Maj. Op. at 1159-60 (quoting United States v. Roy , 761 F.3d 1285, 1323 (11th Cir.) (Carnes, C.J., dissenting) (some internal citations omitted), reh'g en banc granted , opinion vacated , 580 Fed.Appx. 715 (11th Cir. 2014) ). I am not as troubled by the burden on trial judges—nor do I believe it would be practically impossible—to ensure, even in lengthy multi-defendant trials, that each defendant is never left without a lawyer present.

Judge Rosenbaum points out that, as guardians sworn to protect the constitutional right of defendants to counsel in criminal trials, trial judges necessarily are charged with vigilantly policing that right. See Rosenbaum Op. at 1215-16, 1222-23. In most every case, fulfilling this duty will not be onerous. That is because accompanying the duty to protect defendants' right to counsel is the trial judge's singular authority to control the courtroom, including the timing and circumstances under which the trial can proceed.

As Judge Rosenbaum observes, trial judges can and regularly do ask the lawyers for all parties whether they are ready before proceeding. See id. at 1222-23. In the case of a multi-defendant trial, perhaps the trial judge will have to read a dozen or so co-defendants' names and confirm the presence of counsel for each one. Maybe this will take an extra minute or two at the beginning of the trial day and after each recess. I am not bothered by adding a few minutes to the trial day to ensure that each defendant in the courtroom has a lawyer present.

I am confident that trial judges can keep a lawyer for each co-defendant present throughout the taking of evidence. At the beginning of a multi-defendant trial, and during the course of its other instructions to counsel and the parties, the judge can easily pause to instruct the lawyers for the defendants that if any lawyer needs to leave the courtroom during the taking of evidence, with the result that her client would be left without a lawyer representing him during her absence, the lawyer attempting to depart must inform the court before leaving.5 The trial judge can certainly warn that if a lawyer violates this instruction she will face sanctions, or worse.6 See 18 U.S.C. § 401 (permitting a district court to punish by fine or imprisonment, or both, if an attorney disobeys the court's "lawful writ, process, order, rule, decree, or command").

If a lawyer speaks up and says he needs to be excused from the courtroom temporarily, the trial judge has choices available, none of which is likely to take a substantial amount of time or vary much from how courts ordinarily handle such situations. The judge could ask the lawyer to wait until a recess, briefly pause the taking of any evidence and await the lawyer's return, or conduct a colloquy with the departing lawyer's client to ensure that any waiver of the defendant's right to the presence of counsel is made voluntarily and with full knowledge of his rights.

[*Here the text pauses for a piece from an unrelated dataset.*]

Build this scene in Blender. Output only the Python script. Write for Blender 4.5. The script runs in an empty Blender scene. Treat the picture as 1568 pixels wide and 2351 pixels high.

As I see it, any additional work on the part of the trial judge to ensure that each defendant always has one lawyer present in the courtroom to represent him during the taking of evidence almost never will be onerous. And if the burden is, on the rare occasion, onerous, let it be so: trial judges are sworn to protect the constitutional rights of the criminal defendants who stand trial before them. I can scarcely think of a more important duty than the protection of the right to counsel. If ensuring that right is protected takes an hour, three hours, or even a full day of a lengthy trial, I am comfortable that the burden on the trial judge is outweighed by the gravity of the fundamental constitutional rights of criminal defendants.

* * *

I respectfully dissent because Mr. Roy's Sixth Amendment right was violated when he went without counsel while the jury heard testimony that directly incriminated him. I would reverse his conviction under Cronic and remand for a new trial.